Australian companies most at risk are in construction and materials, chemicals, industrial metals, mining, oil and gas production and food and drug retail, the report said.
It does not name any of the high-risk companies. But a report from Citigroup released last month found that Australia’s 10 biggest greenhouse gas emitters were BHP Billiton, Rio Tinto, Bluescope Steel, Qantas, AGL, Alumina, Orica, Santos, Origin Energy and Boral.
The ethics report said examples of high-impact sectors were cement production and coal mining. These sectors are deemed to have high levels of what economists call “carbon intensity”, generating 125 more greenhouse gas emissions per unit of production than low-impact sectors. High-impact sectors such as car manufacturers are, on average, five times as carbon intensive, while medium-impact sectors such as consumer electrical goods are three times as carbon intensive.
The Australian data shows that few companies at risk are doing anything to tackle climate change and reduce investor risk.
The only sector in which companies had done anything to mitigate the risk was construction and materials. But even there, it only applied to 33% of companies in that sector. The other sectors deemed to be high-risk had not taken sufficient steps to improve their position.
The report found that almost four out of 10 (39%) of high and very high-risk companies, worth a total of $213 billion, had no or only limited response to climate change.

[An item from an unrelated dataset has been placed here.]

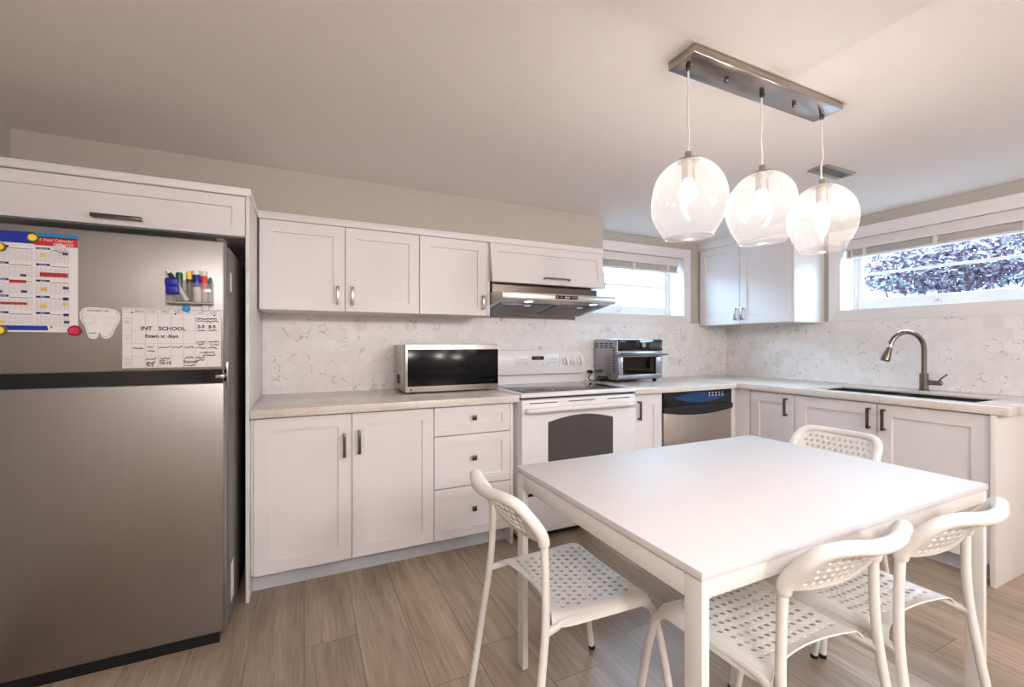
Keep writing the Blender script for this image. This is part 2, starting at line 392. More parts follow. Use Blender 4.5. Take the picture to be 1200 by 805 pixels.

It also found a significant gap between what steps companies claimed they were taking to tackle climate change, and what they were actually doing. Just under two-fifths (39%) of the high and very high-risk companies had a corporate-wide commitment to deal with global warming, but only 18% were basing their efforts on international targets, regulations or scientific research.
And only 4% were showing they were serious by linking board or senior management remuneration to greenhouse gas emission reductions or climate change strategies.
The data showed that 33% of companies that generated a significant impact on climate change claimed they recognised the importance of dealing with global warming. But few were putting their money where their mouths were. Only 5% had made a public commitment or disclosed a quantitative target to reduce the climate change impact of their products.
In terms of disclosure, many companies were seeking to show the market they were coming clean on their greenhouse gas emissions. Still, there are serious doubts about whether their disclosures can be backed up.
The research showed that 39% of Australian companies (compared with 81% of global companies) disclose absolute greenhouse gas emissions data, the total amount of emissions produced. Furthermore, 19% disclose so-called “normalised” data, which allows investors to compare greenhouse gas emissions across companies and sectors.
But a closer look raises serious questions about the truthfulness of their claims. Only 11% of these disclosures are verified by an independent party, and only 25% of companies actually disclosed how they made those calculations.
CAER chief executive officer Duncan Paterson said the difference between the rhetoric of companies on climate change and what they were actually doing was a big concern for investors. “There is clearly a gap,” Mr Paterson said. He said Australian companies were more exposed to climate change overall because of the size of the country’s resources sector. “These are the companies that tend to have a high climate change impact and are more exposed because of the high amount of energy that goes into the production and refining of metals.”
The ethics report follows the release of the Federal Government’s green paper last month, which confirmed that the Government would meet extra costs passed on to low-income earners and that some of the hardest-hit industries, such as aluminium and cement, would receive a specified amount of free permits. Australia’s Climate Change Minister, Penny Wong, has said that the status quo is no option.
The Citigroup report warns that investors will have to wait until there is more detail on specific emissions caps and permit allocations. “We think the devil is in the detail in terms of actual permit distribution, and thus financial impact on individual companies,” Citigroup analyst Elaine Prior said.